In court, Advocate Ismail Jamie, representing the DA, echoed these concerns, calling section 15A both “blunt and rigid”.

“Because all designated employers would have to follow the applicable sectoral target, regardless of the differences between them. And rigid, because compliance with the mandated target would be compulsory,” he said.

“This is unconstitutional. Our courts have repeatedly held that an affirmative action measure that is rigid, and which fails to take into account all relevant circumstances (i.e., one that is blunt), is not protected by section 9(2) and violates section 9.”

Quotas allegation a ‘red herring’

The African National Congress condemned the DA’s legal challenge as a regressive attempt to derail South Africa’s constitutional transformation agenda.

“This regressive action is not only an affront to the national Constitution, but a direct assault on the very foundation of South Africa’s transformation journey – a journey paved with the sacrifices of those who fought against apartheid’s racial capitalism and institutionalised exclusion,” the ANC said.

The party rejected the DA’s argument that section 15A imposes quotas, calling it a misrepresentation of the Act’s purpose.

“The Employment Equity Act is not about quotas. It is about justice. It is about correcting structural imbalances in the economy and ensuring that all South Africans have a fair shot at opportunity.”

The ANC added that the Constitution requires not only formal equality but meaningful redress:

“We must remind the DA and its allies that South Africa’s Constitution explicitly recognises the need to redress past injustices and to achieve substantive equality. The Employment Equity Amendment Act is a critical tool in realising that vision, particularly in a country where white South Africans, who make up less than 8% of the population, still dominate top management positions in the private sector.”

In their heads of argument opposing the DA’s application, Meth and the Commission for Employment Equity (first and second respondents) defended the EEAA as a constitutional measure to promote genuine workplace equality.

Advocate Fana Nalane, representing the respondents, argued the legislation aligns with section 9(2) of the Constitution and does not impose quotas.

“The Amendment Act seeks to level the fields and ensure equal opportunities,” he said.

The respondents noted that section 15A permits the minister to set numerical targets by sector and region, and that employers retain flexibility to justify non-compliance where reasonable grounds exist.

“A literal reading of section 15A does not say or suggest that it contemplates the imposition of quotas,” they argued.

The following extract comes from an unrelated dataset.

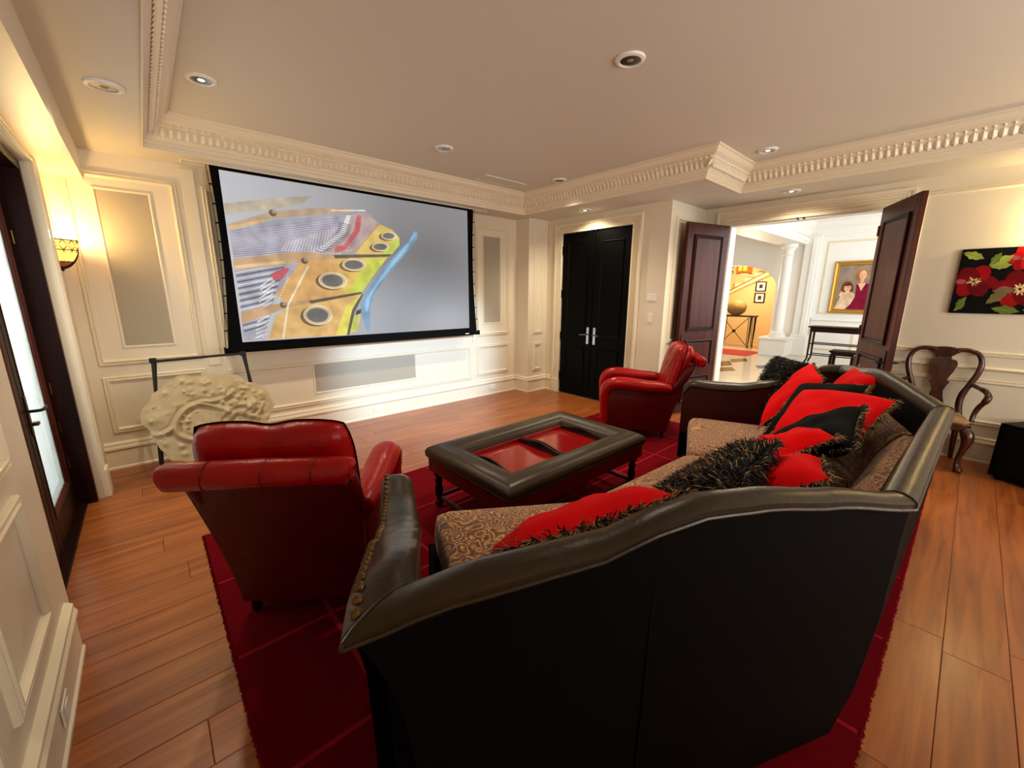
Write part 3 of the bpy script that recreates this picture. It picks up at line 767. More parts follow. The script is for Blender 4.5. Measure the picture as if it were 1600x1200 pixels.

They also challenged the DA’s characterisation of the law as inflexible, highlighting procedural safeguards. Designated employers must file annual equity reports with the director-general. Penalties may be sought in the Labour Court if reports are not submitted, or employment equity plans are not implemented. However, employers are entitled to provide reasonable explanations, and the Labour Court maintains oversight in disputes.

The respondents described the DA’s arguments as an effort to derail a legitimate and constitutional redress initiative.

“The Amendment Act is an honest, bona fide and constitutional commitment to end the effects of decades of systematic racial discrimination entrenched by the apartheid legal order. The DA seems committed to derailing that endeavour wherever it may arise. We urge this court not to allow that.”